Firma podała, że w 2014 r. o 42 proc. w odniesieniu do 2013 r. zwiększyła się liczba próśb
o przywrócenie informacji ze smartfonów, o 69 proc.– z tabletów, o 13 proc.– z pamięci flash, a o 48 proc.– z dysków SSD. Odnotowano także wzrost liczby awarii pamięci masowych SDS (Software Defined Storage). W sytuacjach utraty danych ich producenci często informowali swoich klientów, że odzyskanie informacji nie jest możliwe bez kopii zapasowej. Część użytkowników zwracała się do Kroll Ontracka z prośbą o pomoc. Według firmy każdy z tych przypadków wymagał odbudowy map SDS.

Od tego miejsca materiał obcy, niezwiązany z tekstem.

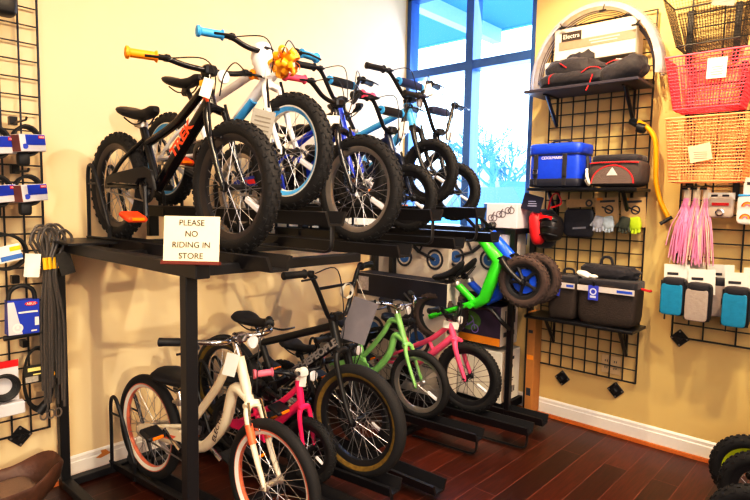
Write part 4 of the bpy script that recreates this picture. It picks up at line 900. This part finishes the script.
# ---------------------------------------------------------------- goods on the second grid panel
def basket(label, m, x1, ya, yb, yc, yd, z0, z1, depth, sp, rw, card=None, rim_r=.005):
    """open wire basket: top from ya to yb at z1, floor from yc to yd at z0, hung on the panel at x1"""
    t = thing('bike_basket', label, 'basket', (x1-depth/2, (ya+yb)/2, z0)); dt, db = depth, depth*.8
    T = [Vector((x1, ya, z1)), Vector((x1-dt, ya, z1)), Vector((x1-dt, yb, z1)), Vector((x1, yb, z1))]
    B_ = [Vector((x1, yc, z0)), Vector((x1-db, yc, z0)), Vector((x1-db, yd, z0)), Vector((x1, yd, z0))]
    mb = MB(); nz = int((z1-z0)/sp)
    for s in range(4):
        a, b, c, d = T[s], T[(s+1) % 4], B_[(s+1) % 4], B_[s]; n = max(2, int((b-a).length/sp))
        for i in range(n+1):
            q = i/n; mb.tube([a.lerp(b, q), d.lerp(c, q)], rw, 3)
        for j in range(1, nz):
            q = j/nz; mb.tube([a.lerp(d, q), b.lerp(c, q)], rw, 3)
    n = max(2, int(abs(yc-yd)/sp))
    for i in range(n+1): q = i/n; mb.tube([B_[0].lerp(B_[3], q), B_[1].lerp(B_[2], q)], rw, 3)
    n = max(2, int(db/sp))
    for i in range(n+1): q = i/n; mb.tube([B_[0].lerp(B_[1], q), B_[3].lerp(B_[2], q)], rw, 3)
    part('basket_mesh', mb, m, t, smooth=False)
    part('basket_rim', MB().tube(T, rim_r, 8, closed=True), m, t); part('basket_base_rim', MB().tube(B_, rim_r*.8, 8, closed=True), m, t)
    for y in (ya-.08, yb+.08): part('mount_strip', MB().box((x1+.008, y, (z0+z1)/2-.05), (.012, .03, (z1-z0)*1.25), ch=.002), PLAS, t, smooth=False)
    if card:
        cy, cz, cw, ch_, cm, rx = card; xx = x1-(db+(dt-db)*(cz-z0)/(z1-z0))-.008
        cd_ = part('hang_card', MB().box((xx, cy, cz), (.002, cw, ch_), Matrix.Rotation(rx, 3, 'X')), cm, t, smooth=False)
        mb = MB(); lines(mb, xx-.0012, cy, cz+ch_*.05, cw*.7, 4, ch_*.12, ch_*.03); part('card_text', mb, mat('card_grey_ink', '#9a9390', .7), t, sub=cd_, smooth=False)
    return t
BKN = mat('black_wire', '#2a2522', .5); PKB = mat('coral_pink_wire', '#ff5a70', .5, var=.05); PEB = mat('peach_wire', '#ffae78', .5, var=.05)
basket('black mesh bike basket with a grey card, top of the second grid panel', BKN, -.04, -1.935, -2.315, -2.00, -2.285, 2.215, 2.46, .22, .014, .0011, (-2.22, 2.42, .10, .11, GREYPAPER, .25))
basket('coral pink bike basket with a white card, in the middle of the stack', PKB, -.04, -1.965, -2.36, -2.005, -2.30, 1.895, 2.155, .22, .0155, .0019, (-2.20, 2.075, .085, .10, PAPER, .03))
basket('peach orange bike basket, lowest of the three hanging baskets', PEB, -.04, -1.985, -2.36, -2.005, -2.33, 1.525, 1.845, .22, .0155, .0019, (-2.15, 1.665, .10, .085, mat('peach_card', '#f3c9a4', .6), -.2))
# handlebar streamers
for i in range(3):
    y0 = -2.075-.045*i; t = thing('handlebar_streamer', ('pink handlebar streamers hanging left of the bell card', 'pink handlebar streamers in the middle of the three bunches', 'pink and cream handlebar streamers right beside the bell card')[i], 'streamers', (-.12, y0, 1.10))
    rnd = random.Random(20+i); pk, wt = MB(), MB()
    for k in range(60):
        m_ = wt if (k % 6 == 0 or (i == 2 and k % 3 == 0)) else pk
        yy, xx = y0+rnd.uniform(-.012, .012), -.12+rnd.uniform(-.015, .015); sp_ = rnd.uniform(-.035, .065)+.012*(1-i); ln = rnd.uniform(.25, .36)
        m_.tube(spline([(xx, yy, 1.44), (xx-.01, yy+sp_*.3, 1.36), (xx-.015+rnd.uniform(-.01, .01), yy+sp_*.75, 1.44-ln*.6), (xx-.01, yy+sp_, 1.44-ln)], 3), .0075, 4, flat=.4)
    tag(part('streamer_pink', pk, mat('streamer_hot_pink', '#ffaed2', .4, var=.2, scale=60), t), None, None, kind='stuff'); tag(part('streamer_pale', wt, mat('streamer_cream', '#f3dfcb', .4), t), None, None, kind='stuff')
    part('header_bag', MB().box((-.12, y0, 1.445), (.03, .035, .10), ch=.008), mat('clear_bag_cream', '#ead7c0', .3), t)
    part('peg_hook', MB().tube([(-.03, y0, 1.505), (-.15, y0, 1.505), (-.155, y0, 1.515)], .004, 6).box((-.145, y0+.01, 1.49), (.012, .03, .012)), BLACKM, t)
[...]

W ub.r. po oprogramowanie do zdalnego odzyskiwania danych częściej niż w 2013 r. sięgały podmioty z takich sektorów jak zdrowie, edukacja i administracja rządowa. Firma odnotowała także, że zmieniło się podejście do kwestii bezpieczeństwa przedsiębiorstw, zajmujących się sprzętem komputerowym i oprogramowaniem, w tym producentów OEM, dystrybutorów i integratorów. Wiele z nich zwracało się do Kroll Ontracka z prośbami o weryfikację dostępu do informacji zgromadzonych na ich nośnikach. W szczególności zależało im na potwierdzeniu protokołów szyfrowania i usuwania danych oraz sprawdzeniu, czy spełniają najwyższe standardy i zapewniają bezpieczeństwo klientom.

Ważne miejsce na liście priorytetów producentów nośników cyfrowych zajęło zapewnienie ciągłości działania. Vendorzy coraz częściej decydowali się na nawiązywanie partnerstwa z dostawcami usług odzyskiwania danych. Np. Kroll Ontrack zawarł taką umowę z SanDiskiem.